Non-innocent norms: Normativity within activist, research and theoretical conceptualisations of care within the primate laboratory  
Eva Haifa Giraud (The University of Sheffield)

Paper short abstract:

This paper explores how care’s ‘darker’ side is articulated within research, activist and media narratives about primate research, elucidating how normative, politically inhibitive, understandings of care persist within both formal ethical frameworks and critical STS analyses of these frameworks.

Paper long abstract:

This paper asks whether recent theoretical understandings of care within the animal laboratory can themselves have a normative dimension. The paper examines this question by contrasting different understandings of care articulated during controversies surrounding the use of macaque monkeys in deep brain stimulation research in the UK (2003-2008). These controversies are then read against recent STS research that has called for more affective, responsive modes of care within laboratory work (e.g. Haraway, 2008; Despret, 2013). During these controversies appeals to care were made across activist, research and media narratives, with many of these appeals grounded in pre-existing ethical values (such as 'rights') or normative regulatory frameworks, both of which have been criticised within feminist science studies for failing to be responsive to individual animals and specific contexts.
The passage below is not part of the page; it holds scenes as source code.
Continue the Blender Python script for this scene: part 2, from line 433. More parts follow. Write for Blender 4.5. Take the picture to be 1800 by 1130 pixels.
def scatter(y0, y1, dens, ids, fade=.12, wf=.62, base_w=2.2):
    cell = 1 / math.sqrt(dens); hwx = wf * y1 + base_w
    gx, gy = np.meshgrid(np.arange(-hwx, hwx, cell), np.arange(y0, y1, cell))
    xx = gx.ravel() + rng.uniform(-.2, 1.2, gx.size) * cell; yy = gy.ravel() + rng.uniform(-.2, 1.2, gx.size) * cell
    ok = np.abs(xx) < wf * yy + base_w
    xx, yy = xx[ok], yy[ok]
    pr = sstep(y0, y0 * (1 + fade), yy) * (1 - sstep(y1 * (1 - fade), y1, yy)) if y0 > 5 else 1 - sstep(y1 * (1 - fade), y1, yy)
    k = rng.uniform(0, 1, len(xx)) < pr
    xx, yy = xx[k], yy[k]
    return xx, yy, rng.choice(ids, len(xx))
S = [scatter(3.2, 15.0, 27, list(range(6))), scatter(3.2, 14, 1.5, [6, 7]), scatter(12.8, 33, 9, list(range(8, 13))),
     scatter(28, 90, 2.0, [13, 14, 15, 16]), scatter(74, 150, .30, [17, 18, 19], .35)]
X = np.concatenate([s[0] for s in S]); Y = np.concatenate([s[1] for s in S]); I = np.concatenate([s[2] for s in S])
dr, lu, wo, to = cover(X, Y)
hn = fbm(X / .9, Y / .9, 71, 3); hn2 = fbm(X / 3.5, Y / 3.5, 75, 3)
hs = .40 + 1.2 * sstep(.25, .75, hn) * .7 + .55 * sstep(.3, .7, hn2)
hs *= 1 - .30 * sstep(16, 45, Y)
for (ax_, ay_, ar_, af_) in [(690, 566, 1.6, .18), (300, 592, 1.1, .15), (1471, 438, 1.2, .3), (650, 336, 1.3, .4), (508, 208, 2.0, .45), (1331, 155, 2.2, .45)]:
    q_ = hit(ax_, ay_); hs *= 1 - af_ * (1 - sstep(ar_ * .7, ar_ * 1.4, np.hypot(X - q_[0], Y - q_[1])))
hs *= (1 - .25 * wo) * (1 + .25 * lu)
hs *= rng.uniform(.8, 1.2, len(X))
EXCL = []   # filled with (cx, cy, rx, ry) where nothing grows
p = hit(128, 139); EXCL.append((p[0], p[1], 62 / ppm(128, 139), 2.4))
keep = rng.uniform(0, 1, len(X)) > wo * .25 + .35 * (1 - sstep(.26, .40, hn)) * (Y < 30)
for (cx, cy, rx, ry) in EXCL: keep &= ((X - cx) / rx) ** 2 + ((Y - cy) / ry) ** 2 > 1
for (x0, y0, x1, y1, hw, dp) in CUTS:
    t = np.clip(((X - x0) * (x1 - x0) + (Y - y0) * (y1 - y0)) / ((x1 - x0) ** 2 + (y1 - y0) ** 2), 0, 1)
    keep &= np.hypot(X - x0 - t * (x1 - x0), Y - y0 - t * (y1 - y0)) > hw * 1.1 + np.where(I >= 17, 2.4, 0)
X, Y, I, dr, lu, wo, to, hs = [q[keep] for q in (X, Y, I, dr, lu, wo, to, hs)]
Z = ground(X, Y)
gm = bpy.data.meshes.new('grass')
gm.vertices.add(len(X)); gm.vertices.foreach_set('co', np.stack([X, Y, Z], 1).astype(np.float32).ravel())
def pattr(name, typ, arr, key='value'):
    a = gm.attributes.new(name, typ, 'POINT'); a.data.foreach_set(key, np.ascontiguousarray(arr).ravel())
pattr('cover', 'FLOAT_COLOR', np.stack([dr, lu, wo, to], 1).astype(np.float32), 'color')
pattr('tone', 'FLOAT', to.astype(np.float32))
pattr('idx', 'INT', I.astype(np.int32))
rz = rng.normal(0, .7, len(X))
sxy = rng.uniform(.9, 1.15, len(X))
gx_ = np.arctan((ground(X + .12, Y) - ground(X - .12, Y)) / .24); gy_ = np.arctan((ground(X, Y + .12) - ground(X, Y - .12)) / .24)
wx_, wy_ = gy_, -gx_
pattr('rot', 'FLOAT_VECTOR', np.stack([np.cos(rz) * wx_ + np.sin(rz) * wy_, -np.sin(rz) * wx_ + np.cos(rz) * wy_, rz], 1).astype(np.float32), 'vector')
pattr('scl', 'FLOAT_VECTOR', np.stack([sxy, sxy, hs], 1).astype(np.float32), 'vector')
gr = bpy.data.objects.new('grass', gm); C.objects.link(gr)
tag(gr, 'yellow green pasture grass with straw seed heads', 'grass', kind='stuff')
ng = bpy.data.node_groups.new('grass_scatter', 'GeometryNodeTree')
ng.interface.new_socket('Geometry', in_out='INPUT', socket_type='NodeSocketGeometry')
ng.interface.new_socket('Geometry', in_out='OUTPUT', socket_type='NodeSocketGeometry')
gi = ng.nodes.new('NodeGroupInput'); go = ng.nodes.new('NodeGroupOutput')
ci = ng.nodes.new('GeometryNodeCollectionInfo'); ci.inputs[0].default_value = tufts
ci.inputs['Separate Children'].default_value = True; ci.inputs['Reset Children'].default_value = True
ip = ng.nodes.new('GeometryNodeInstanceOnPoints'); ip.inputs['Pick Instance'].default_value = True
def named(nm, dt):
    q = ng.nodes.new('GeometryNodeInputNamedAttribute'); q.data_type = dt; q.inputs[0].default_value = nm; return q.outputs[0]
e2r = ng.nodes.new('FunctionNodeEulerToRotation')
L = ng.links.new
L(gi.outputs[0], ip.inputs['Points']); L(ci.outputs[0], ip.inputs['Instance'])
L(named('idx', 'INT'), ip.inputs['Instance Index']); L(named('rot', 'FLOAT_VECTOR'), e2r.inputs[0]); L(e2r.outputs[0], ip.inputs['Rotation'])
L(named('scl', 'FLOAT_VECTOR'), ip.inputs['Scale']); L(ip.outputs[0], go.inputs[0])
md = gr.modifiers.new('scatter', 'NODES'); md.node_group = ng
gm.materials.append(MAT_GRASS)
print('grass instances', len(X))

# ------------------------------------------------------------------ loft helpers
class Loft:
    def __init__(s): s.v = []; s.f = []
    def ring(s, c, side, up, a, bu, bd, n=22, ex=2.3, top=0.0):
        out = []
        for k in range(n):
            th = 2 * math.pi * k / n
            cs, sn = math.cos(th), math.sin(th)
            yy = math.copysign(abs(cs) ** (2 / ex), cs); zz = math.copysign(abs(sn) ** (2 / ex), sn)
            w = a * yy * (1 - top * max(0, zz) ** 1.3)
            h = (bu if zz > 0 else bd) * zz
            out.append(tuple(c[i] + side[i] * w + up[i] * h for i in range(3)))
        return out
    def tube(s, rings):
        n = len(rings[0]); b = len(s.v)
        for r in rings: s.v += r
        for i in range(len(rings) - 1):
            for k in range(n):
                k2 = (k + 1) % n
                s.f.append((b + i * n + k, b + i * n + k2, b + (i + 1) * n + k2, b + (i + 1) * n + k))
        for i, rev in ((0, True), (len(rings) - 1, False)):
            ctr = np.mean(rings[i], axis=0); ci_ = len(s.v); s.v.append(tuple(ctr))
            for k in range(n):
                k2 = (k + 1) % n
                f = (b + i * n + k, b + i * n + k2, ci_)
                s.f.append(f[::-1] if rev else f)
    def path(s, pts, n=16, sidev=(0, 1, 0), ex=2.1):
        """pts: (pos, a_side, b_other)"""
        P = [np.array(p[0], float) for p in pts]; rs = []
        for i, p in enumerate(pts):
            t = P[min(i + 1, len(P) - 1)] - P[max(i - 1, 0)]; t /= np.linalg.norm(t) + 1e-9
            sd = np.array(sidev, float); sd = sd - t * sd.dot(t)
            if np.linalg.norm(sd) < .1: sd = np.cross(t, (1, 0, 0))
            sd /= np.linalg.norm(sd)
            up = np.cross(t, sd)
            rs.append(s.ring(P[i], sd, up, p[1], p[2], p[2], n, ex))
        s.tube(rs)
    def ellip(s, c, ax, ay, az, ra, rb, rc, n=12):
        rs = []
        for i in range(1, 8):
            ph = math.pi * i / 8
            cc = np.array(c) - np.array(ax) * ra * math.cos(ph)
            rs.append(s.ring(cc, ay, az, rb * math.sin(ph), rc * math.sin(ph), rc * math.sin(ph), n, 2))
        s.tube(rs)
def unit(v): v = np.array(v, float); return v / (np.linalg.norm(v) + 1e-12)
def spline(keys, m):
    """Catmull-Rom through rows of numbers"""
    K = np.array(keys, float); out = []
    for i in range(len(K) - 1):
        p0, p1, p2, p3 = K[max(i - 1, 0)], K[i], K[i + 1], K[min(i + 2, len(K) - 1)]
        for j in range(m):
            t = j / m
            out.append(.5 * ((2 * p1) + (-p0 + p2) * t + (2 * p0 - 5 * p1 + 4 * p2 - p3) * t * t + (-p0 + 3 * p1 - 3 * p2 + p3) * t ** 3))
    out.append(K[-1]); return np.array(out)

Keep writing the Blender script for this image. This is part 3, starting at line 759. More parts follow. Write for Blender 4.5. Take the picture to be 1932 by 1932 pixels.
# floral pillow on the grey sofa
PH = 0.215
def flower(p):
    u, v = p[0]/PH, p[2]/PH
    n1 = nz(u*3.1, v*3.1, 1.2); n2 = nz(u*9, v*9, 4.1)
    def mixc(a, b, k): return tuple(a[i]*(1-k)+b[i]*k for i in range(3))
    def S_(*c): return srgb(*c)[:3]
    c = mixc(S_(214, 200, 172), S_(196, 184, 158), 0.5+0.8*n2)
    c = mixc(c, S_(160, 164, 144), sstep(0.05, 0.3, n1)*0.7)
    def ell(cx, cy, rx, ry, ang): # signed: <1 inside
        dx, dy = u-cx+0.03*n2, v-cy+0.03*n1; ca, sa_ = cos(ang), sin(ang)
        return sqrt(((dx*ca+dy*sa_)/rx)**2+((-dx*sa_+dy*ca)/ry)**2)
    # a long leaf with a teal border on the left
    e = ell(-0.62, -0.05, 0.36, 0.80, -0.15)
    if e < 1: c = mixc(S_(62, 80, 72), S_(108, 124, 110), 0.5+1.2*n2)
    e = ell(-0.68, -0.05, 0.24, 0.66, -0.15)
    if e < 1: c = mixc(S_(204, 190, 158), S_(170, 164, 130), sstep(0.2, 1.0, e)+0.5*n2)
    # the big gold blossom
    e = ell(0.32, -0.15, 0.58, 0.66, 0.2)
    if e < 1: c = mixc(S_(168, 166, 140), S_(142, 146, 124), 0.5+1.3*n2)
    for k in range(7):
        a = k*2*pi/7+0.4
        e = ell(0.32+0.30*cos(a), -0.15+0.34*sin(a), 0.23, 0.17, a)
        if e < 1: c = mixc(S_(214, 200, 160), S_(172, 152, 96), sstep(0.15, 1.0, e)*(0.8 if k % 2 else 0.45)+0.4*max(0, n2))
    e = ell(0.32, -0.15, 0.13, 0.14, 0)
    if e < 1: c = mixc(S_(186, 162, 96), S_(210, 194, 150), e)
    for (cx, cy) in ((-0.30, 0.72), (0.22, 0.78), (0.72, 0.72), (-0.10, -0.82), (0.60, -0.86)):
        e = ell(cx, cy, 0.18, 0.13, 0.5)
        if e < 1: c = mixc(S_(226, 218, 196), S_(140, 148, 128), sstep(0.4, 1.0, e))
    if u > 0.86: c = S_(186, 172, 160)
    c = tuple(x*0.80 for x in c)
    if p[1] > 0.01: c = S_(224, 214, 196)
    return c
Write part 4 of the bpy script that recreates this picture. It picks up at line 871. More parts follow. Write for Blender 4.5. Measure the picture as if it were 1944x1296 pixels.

Appeals to somatic modes of care (as advocated by recent theoretical literature), however, were also made by different interlocutors, but even these were used to legitimate pre-existing conceptions of human-animal relations, rather than open up new questions or prompt new forms of responsibility. The paper illustrates, therefore, how both normative regulatory frameworks and more affective accounts of care can be leveraged for instrumental purposes. The paper thus contributes to recent explorations of the importance of care within science studies (e.g. Puig de la Bellacasa, 2011), by conceptualising some of its 'darker' (Martin et al., 2015), more 'violent' (Van Dooren, 2014) and instrumental (Giraud and Hollin, 2016) dimensions.